Just speculating but, as new posts are made, it pushes the other posts up some, which can make them show up again when you hit next (or hit the infinite scrolling reload point).
The naive way to do pagination is to say show me items x through y. But obviously if the back end is dynamic, x through y could change. So the better way to program pagination is to say show me items above item n, too item n plus x, where n is a specific post rather than an index. Then you can have dynamic pagination based on the last comment, you saw.
Another way to do this is have your session look at a static snapshot of the dynamic database, until you refresh the page or go back to the top. This is possible with a lot of different databases, kind of like how ZFS can give you snapshots of root at any time.
I don't know if it is lazy as much as it is a design choice - remember at one point Lemmy actually auto updated (which meant posts were pushed down while you were browsing) and it was an intentional design.
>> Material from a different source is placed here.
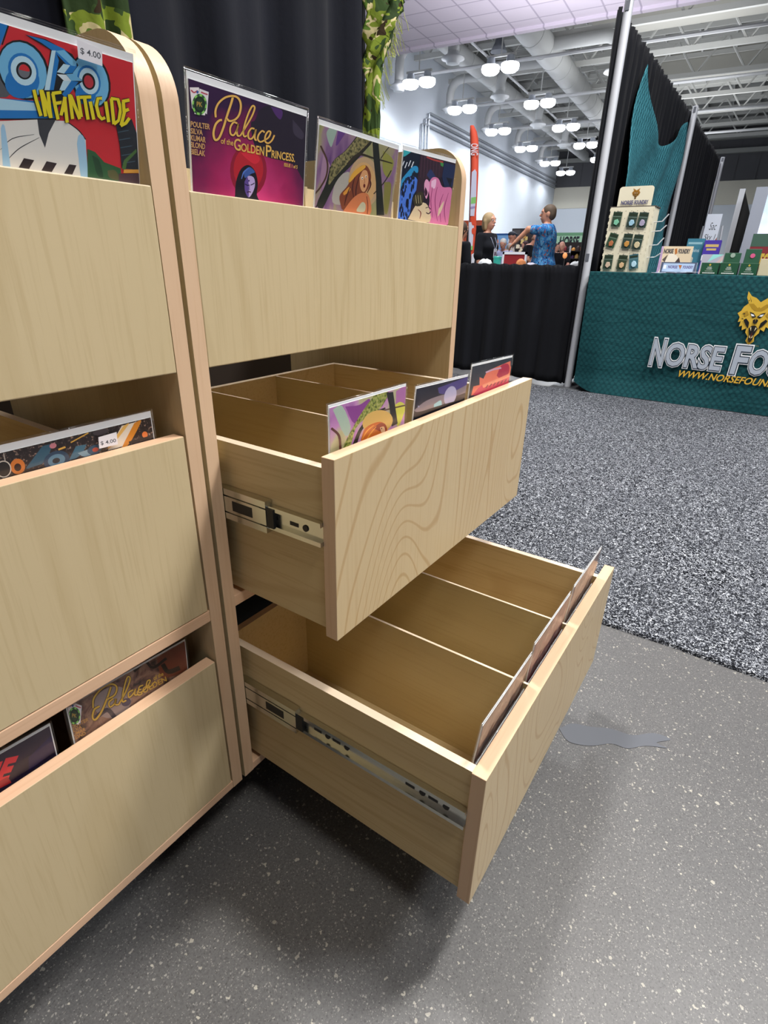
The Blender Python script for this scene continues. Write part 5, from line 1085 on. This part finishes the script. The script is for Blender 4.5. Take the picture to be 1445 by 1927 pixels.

It's a valid design choice. But it is to keep the programming simple. One might characterize that kind of choice as lazy. Especially in terms of user interface. But I'm not beating up on Lemmy. I'm just explaining to the original poster the trade-offs that people make.
Sir, you hardly know me! Disagree fine, but don't assume my pedigree.
FWIW temporal tables, and time travel are real things available now and they are built very similarly to ZFS versioning.
If we are truly trying to make a highly scalable distributed website, we wouldn't be querying a database directly, would be using something distributed. Like foundationDB, or memcached. And we would have to modify our approach somewhat, but these are still solvable problems. The architecture and the requirements are tightly coupled. But we can't make assumptions and rule out solutions at the whiteboard stage.
I think when a new post is posted and it hits the front page it bumps all the other posts back by that many, which will make them get bumped from the end of one page into the beginning of the next
Because new content got posted while you were browsing trough the page. If you refresh the page you're on it shows different entries on the top and the bottom ones are pushed to 2nd page.
The easiest solution might be to just look at what is returned and see if there are any duplicates with what you already have, and just filter those out. It’s not like you’re going to notice if the returned list is shorter if it loads more before you even get to the bottom.
If you get less than 1 screen of posts, ask for more.